Limited demand for products was identified as a barrier by 21 per cent of respondents and excessive competition 17 per cent, which remain largely unchanged from previous surveys.

In 2013, 44.6 per cent of respondents said they paid bribes while 42.7 per cent said likewise in 2015. The frequency of such payments in 2013 and 2015 were quite similar, with 70 per cent of respondent saying they paid two to five times a year.

Forty per cent of those that paid bribes in 2015 believe the amount required will go up in the future, compared to 49 per cent in 2013. The survey also showed that 58 per cent of SMEs that paid bribes in 2013 continued to do so in 2015, while 30 per cent that didn’t pay anything in 2013 did so in 2015.

While “gaining access to public officials” fell from 28.4 per cent of respondents to 18.75 per cent in 2015, payments for “solving taxation problems” increased from 17.6 per cent in 2013 to 24.1 per cent in 2015.

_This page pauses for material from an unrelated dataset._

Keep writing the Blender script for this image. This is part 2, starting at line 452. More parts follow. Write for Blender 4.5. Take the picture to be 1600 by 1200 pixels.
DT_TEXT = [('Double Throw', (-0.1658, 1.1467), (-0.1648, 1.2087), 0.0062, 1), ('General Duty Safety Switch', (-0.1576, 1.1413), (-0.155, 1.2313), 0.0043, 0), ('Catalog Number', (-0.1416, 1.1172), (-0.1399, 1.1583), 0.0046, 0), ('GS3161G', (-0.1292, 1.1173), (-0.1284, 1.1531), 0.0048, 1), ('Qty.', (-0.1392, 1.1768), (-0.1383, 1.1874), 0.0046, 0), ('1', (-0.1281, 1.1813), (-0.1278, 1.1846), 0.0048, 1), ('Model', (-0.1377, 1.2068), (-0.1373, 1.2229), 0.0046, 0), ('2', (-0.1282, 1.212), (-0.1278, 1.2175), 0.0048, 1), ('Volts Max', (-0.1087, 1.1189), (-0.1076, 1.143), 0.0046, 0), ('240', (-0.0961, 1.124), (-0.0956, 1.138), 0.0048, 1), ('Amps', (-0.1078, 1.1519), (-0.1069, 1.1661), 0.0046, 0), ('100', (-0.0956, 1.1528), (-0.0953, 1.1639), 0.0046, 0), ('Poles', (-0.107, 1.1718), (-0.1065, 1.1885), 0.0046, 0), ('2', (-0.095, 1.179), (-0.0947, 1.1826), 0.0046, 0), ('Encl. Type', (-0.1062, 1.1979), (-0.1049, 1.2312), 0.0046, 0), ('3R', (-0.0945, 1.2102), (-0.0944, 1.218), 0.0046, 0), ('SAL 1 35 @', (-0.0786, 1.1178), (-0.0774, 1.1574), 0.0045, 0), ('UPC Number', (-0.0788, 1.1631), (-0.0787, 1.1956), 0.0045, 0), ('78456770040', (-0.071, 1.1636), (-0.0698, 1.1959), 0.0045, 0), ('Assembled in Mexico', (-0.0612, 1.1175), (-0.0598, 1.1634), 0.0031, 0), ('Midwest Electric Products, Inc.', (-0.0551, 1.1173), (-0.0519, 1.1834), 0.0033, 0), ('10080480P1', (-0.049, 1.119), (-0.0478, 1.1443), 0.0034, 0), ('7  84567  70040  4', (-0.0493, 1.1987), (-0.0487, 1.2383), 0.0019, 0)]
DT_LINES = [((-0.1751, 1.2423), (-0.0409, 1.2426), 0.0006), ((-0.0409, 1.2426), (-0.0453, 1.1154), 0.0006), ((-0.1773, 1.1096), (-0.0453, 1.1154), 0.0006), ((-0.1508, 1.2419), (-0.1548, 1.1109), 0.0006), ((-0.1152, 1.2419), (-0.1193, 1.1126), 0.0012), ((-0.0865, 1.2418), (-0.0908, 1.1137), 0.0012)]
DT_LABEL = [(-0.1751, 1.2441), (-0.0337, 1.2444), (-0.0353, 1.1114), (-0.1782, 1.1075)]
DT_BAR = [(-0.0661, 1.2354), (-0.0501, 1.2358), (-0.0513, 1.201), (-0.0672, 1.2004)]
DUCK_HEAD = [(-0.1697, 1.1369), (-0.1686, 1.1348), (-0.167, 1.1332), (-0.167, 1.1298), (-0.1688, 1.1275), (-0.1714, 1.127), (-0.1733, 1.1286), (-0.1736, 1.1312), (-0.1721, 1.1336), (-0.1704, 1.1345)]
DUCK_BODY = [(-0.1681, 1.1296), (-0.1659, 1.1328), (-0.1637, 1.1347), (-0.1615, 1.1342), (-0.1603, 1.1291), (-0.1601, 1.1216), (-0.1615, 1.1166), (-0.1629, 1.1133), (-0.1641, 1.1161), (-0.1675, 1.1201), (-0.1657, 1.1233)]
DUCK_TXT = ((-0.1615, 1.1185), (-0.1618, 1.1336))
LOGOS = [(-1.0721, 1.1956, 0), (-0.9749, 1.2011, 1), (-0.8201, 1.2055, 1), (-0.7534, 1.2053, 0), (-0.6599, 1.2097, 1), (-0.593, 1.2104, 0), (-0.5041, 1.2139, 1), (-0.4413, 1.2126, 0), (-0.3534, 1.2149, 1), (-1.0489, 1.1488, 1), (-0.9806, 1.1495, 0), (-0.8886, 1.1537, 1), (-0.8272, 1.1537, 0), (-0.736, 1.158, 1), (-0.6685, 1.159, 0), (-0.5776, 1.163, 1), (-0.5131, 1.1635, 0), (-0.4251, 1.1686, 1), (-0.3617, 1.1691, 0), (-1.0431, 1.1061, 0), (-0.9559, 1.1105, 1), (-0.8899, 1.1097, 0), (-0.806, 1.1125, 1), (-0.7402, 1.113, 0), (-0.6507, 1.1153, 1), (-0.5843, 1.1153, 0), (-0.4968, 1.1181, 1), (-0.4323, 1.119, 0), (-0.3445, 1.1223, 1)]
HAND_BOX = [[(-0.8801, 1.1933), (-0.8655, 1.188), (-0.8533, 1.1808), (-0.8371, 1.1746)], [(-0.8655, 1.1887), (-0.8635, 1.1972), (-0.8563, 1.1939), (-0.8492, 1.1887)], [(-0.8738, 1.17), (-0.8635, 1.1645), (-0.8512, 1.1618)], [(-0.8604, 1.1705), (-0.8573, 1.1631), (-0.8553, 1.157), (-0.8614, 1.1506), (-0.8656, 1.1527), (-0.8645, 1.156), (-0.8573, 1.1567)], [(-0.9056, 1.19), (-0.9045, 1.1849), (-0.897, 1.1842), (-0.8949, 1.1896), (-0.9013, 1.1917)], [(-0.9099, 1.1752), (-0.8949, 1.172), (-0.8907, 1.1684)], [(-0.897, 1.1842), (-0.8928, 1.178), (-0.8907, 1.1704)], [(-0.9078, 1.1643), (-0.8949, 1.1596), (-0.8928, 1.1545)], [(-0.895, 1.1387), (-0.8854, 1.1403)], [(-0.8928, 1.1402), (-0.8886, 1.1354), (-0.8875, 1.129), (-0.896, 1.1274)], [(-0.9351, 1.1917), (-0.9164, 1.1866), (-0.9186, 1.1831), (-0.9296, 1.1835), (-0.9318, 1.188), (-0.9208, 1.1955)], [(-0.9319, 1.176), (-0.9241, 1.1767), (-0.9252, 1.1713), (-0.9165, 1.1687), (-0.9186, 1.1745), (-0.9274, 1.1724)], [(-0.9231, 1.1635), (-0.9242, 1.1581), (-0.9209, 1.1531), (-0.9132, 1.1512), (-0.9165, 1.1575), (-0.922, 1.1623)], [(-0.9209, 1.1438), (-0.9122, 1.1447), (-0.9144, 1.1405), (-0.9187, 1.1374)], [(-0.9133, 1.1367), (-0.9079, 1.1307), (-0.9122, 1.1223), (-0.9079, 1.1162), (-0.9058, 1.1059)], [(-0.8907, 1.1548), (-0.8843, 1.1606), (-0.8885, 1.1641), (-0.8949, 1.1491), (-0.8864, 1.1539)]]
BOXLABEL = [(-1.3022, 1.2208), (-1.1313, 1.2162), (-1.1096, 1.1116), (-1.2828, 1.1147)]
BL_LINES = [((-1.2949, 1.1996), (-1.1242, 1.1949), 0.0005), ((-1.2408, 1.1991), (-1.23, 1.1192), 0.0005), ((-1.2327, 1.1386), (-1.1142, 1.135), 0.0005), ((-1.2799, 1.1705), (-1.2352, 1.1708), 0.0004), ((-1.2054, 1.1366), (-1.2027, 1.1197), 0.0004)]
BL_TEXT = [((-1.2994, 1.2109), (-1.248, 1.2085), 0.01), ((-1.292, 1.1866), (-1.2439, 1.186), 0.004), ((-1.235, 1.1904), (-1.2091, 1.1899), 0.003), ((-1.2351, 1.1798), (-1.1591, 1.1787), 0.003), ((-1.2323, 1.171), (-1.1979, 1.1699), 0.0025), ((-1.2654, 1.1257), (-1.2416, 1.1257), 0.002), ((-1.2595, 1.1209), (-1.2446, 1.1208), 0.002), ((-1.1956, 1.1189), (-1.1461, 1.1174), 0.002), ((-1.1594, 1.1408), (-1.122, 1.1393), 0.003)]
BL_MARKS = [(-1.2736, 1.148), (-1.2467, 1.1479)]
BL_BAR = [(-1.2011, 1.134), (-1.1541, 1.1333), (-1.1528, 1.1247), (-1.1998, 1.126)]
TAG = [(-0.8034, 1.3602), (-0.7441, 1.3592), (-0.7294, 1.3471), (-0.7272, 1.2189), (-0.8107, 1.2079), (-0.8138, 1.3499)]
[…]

A significant number of SMEs clearly believe that making such payments is necessary. Those within the formal economy make such payments more frequently in order to deal with tax authorities and staff, as well as to gain access to public officials.

Most respondents, however, questioned the benefit of making such payments, as they don’t believe their business activities are in better shape compared to those who do not pay.

Such payments remain a serious problem and affect the competitiveness of enterprises. The government needs to better assist enterprises by banning these informal costs, according to Professor Smrtiti Sharman, a member of the study team.

Although the number of SMEs conducting investments has increased compared to 2013, their ability to access loans remains low, especially for household businesses. In 2015, 25 per cent of respondents applied for official loans, down 1.2 per cent, and 15 per cent experienced difficulties.

The 2,628 SMEs that participated in the survey operate in nine cities and provinces: Hanoi, Hai Phong, Ho Chi Minh City, Phu Tho, Nghe An, Quang Nam, Khanh Hoa, Lam Dong, and Long An, with 72 per cent being super small enterprises.